I had planned to go to Midnight Mass. Instead, circumstances unfolded that led me to spend Christmas Eve on my own. Rather than settling for proximity, I chose light. Music. Aliveness. I stayed whole.
And then I thought—why not Christmas Eve church hopping?
First stop — Mt. Olivet
The first church wasn’t a full Mass, which made sense—they’d been holding services every hour from 2 p.m. to 9 p.m. Instead, it was a program—immersive, orchestral, almost cinematic. Strings, brass, voices. A communal sing-along carried by an orchestra that lifted the entire room.
I was prepared to sit alone, but a woman motioned for me to sit with her. I smiled and gestured that I was fine where I was. She didn’t waver. She pointed again—insistently. So I sat beside her, and for thirty-six minutes we shared the space and the music.
I was struck by her openness—risking rejection, offering connection wholeheartedly. It felt like God sending people to keep me company.
She mentioned Mt. Olivet was the largest Lutheran church in the country. What stayed with me wasn’t where I was, only the quiet sense that God was present, beating in my heart.
Second stop — Lourdes
At Lourdes, memories kept me company.
Immediately, I was transported back to my parish church in the Philippines, where I attended Catholic school from kindergarten through high school. The dove—the Holy Spirit—suspended above, just like at Espíritu Santo Parochial School, where I sang in the choir.

I also thought of the years my kids were in Catholic school, when I volunteered as a cantor to reduce tuition. Except this time, every attempt to sing with the cantor reminded me: I’m not a soprano anymore. I had to find the alto line—not too high, not too low—where my voice could rest.
Then the priest said:
“Christ shared in our humanity so that we might share in His divinity.”
Something in me leapt. I heard angels singing hallelujah in my head.
This was a truth I had come to understand outside the church—and here it was, spoken plainly and unapologetically.
From a priest’s mouth.
On Christmas Eve.
While I was choosing aliveness.
Last stop — The Basilica
The Basilica was my final stop.
The last time I’d been there, in 2021, I walked out mid-service. The message felt unmistakable then—blind obedience, conformity, compliance. I had vowed never to return.
And yet.
I love this church. It’s beautiful—like the churches in Europe, except here they are still alive with Mass, not just preserved as architectural wonders. I also miss traditions Eagle Brook doesn’t offer. There’s no Midnight Mass there. For me, growing up in the Philippines, Midnight Mass was Christmas.
The Basilica offers a literal Midnight Mass—and a grand one at that.
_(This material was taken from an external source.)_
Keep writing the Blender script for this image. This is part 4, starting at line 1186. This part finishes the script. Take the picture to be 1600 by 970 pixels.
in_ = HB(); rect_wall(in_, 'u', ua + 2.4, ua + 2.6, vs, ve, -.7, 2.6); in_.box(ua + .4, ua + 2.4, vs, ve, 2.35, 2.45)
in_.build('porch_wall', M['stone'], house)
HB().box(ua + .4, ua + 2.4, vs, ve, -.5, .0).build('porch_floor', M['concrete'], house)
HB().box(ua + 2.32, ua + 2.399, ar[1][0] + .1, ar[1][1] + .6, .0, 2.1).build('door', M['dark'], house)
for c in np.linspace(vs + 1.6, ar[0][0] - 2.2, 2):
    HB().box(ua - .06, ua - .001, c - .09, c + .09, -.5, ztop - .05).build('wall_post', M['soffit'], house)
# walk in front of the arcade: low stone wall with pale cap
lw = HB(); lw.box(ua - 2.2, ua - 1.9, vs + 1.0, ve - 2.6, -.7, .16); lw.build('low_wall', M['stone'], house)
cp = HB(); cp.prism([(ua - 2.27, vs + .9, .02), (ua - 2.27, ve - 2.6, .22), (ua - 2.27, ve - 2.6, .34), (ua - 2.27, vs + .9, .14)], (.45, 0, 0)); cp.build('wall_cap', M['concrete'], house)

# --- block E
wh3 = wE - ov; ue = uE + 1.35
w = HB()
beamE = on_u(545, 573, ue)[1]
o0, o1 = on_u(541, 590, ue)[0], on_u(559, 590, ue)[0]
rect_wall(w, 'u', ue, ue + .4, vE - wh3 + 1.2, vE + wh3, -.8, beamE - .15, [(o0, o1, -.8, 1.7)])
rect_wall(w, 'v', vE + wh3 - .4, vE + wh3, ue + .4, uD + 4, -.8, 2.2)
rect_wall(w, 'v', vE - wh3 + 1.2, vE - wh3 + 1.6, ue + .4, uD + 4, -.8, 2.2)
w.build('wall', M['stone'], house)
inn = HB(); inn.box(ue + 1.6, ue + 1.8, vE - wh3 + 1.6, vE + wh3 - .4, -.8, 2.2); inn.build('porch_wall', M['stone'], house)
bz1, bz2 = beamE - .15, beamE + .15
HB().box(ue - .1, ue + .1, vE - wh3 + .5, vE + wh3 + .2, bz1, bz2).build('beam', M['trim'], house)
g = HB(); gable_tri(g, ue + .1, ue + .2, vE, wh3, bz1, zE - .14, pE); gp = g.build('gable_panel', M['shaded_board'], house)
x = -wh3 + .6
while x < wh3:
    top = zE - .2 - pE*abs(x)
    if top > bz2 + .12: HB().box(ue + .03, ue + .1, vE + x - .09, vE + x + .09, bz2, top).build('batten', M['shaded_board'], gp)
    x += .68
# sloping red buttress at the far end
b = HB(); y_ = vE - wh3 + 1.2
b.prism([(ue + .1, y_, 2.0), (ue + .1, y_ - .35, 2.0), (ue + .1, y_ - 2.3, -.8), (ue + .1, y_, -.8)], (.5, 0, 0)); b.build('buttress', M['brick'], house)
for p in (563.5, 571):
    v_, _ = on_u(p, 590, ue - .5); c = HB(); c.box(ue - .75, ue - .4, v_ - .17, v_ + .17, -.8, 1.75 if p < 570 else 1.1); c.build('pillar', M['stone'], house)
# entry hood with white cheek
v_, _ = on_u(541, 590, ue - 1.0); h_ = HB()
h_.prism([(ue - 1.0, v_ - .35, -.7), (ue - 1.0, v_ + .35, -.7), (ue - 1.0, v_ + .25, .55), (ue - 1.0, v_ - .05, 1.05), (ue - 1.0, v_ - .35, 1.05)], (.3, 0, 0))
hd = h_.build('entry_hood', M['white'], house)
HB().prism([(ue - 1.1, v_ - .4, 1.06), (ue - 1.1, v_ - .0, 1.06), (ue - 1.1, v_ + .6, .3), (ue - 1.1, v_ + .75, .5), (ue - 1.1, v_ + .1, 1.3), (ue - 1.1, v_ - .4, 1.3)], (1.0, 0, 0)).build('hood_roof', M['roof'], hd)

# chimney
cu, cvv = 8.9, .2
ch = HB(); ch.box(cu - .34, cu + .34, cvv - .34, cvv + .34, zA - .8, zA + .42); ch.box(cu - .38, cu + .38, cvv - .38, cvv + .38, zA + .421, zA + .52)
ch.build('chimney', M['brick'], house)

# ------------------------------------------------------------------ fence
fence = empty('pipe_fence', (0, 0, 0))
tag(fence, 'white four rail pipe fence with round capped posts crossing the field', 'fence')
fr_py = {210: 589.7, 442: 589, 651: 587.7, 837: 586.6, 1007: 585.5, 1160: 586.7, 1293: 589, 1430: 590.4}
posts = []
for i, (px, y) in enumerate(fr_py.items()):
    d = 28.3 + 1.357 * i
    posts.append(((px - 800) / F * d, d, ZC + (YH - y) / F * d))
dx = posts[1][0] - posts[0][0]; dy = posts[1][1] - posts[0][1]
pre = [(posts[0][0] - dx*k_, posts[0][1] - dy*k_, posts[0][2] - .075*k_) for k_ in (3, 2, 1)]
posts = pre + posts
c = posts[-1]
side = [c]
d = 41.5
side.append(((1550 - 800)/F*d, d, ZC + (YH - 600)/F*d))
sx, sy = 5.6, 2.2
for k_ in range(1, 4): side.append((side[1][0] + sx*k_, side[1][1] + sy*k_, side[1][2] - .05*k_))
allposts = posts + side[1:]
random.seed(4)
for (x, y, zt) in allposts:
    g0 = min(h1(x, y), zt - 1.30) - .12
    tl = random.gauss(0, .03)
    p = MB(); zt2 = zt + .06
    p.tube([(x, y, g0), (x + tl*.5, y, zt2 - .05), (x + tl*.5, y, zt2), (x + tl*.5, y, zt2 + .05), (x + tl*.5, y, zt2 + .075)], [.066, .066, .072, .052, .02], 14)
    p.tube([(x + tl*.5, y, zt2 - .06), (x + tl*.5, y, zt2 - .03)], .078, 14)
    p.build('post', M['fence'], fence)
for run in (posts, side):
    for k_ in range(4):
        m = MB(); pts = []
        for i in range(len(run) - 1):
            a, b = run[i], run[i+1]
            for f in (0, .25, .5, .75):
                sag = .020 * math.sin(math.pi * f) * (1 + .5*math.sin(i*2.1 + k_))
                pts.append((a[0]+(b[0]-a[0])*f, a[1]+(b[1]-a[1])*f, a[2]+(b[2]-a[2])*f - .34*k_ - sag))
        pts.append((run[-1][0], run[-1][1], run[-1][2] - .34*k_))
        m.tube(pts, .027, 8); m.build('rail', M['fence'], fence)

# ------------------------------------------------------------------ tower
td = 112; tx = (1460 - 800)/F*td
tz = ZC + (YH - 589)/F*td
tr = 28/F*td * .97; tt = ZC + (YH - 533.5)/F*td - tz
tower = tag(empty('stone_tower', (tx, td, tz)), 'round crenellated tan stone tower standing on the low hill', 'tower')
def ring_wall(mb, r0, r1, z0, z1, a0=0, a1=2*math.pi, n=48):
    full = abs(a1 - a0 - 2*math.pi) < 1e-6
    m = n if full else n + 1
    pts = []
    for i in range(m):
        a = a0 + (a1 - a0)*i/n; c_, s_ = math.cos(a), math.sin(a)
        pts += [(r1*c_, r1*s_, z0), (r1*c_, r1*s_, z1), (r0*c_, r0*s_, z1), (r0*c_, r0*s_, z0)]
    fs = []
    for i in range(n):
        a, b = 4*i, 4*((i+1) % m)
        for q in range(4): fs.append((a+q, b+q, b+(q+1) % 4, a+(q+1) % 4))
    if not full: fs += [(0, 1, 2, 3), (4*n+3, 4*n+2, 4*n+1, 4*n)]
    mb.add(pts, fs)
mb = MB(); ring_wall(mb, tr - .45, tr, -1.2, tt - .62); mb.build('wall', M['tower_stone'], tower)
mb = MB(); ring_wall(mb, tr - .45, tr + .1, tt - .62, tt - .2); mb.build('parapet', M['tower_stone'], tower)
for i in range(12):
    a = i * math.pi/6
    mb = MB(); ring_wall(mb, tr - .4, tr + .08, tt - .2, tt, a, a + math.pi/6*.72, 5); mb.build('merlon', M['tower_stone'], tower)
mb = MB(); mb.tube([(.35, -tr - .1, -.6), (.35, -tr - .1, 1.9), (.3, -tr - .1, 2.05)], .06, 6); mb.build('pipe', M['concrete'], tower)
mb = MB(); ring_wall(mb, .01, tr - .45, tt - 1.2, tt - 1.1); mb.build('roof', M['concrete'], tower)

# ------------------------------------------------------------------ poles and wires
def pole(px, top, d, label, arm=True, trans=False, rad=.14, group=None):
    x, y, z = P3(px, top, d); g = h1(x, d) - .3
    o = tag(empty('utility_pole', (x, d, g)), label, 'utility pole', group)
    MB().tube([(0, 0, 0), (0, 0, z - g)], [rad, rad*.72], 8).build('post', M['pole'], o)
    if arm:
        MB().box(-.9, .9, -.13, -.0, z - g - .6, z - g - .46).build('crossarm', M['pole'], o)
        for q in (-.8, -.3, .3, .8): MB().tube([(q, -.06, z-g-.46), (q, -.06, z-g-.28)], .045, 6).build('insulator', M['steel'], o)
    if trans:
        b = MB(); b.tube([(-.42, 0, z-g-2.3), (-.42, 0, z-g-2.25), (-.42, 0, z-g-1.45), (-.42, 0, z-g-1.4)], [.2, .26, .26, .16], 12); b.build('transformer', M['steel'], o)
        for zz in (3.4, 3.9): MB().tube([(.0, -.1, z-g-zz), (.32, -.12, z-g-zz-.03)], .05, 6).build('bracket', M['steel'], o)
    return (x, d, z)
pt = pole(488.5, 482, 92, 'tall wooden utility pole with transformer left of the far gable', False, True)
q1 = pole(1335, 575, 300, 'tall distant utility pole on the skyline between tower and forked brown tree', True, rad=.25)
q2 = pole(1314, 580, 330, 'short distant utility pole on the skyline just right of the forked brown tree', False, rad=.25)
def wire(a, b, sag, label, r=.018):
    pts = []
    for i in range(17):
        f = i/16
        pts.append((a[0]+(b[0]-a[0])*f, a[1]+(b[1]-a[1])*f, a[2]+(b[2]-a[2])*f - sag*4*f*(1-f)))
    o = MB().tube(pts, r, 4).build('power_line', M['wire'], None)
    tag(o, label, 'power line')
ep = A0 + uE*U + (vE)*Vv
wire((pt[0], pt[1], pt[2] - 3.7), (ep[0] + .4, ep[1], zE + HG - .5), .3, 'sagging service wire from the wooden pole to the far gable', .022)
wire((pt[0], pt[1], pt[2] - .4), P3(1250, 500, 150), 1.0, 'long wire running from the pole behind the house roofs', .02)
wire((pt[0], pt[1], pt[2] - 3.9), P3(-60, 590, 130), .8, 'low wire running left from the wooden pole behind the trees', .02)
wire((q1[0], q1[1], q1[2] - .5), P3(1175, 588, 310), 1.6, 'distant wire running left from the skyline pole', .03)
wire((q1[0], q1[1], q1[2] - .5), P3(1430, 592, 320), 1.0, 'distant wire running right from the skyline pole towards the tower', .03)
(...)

I am grateful.
I decided to stay until the trumpet blasted Joy to the World—my favorite moment. The trumpet cutting through the space. Bells ringing. Flags moving in procession. Breathtaking and magnificent.
Then the candles were lit—another favorite. The choirs sang, voices angelic. No wonder I was back.
Beneath the majesty, I noticed the familiar undertone. But this time, my body was unreactive, and I didn’t feel compelled to leave. I stayed for what I needed—the music, the light, the tradition, the beauty. What I didn’t need, I didn’t take.
Across churches and traditions, my body consistently recognized what was nourishing.
I don’t need to acquiesce to belong. I have my church—in Eagle Brook, in Kingdom Factor, in Christian Executive Fellowship—places where I am fed, where I belong, and where I grow in faith.
What stays with me
Christ shared in our humanity so that we might share in His divinity.
God sent people to sit beside me. I felt their hearts. I didn’t feel alone—the woman who insisted I sit with her, the man who, during Peace be with you, took my hand with both of his, then placed his hand over his chest. I felt that.
Presence from strangers where it has been absent in proximity.
I did not negotiate my aliveness for belonging.
I let the music carry me.
I let God meet me through people.
And I stayed whole.
Belonging came without asking me to disappear. Across churches, across traditions, I remained whole in the Body of Christ.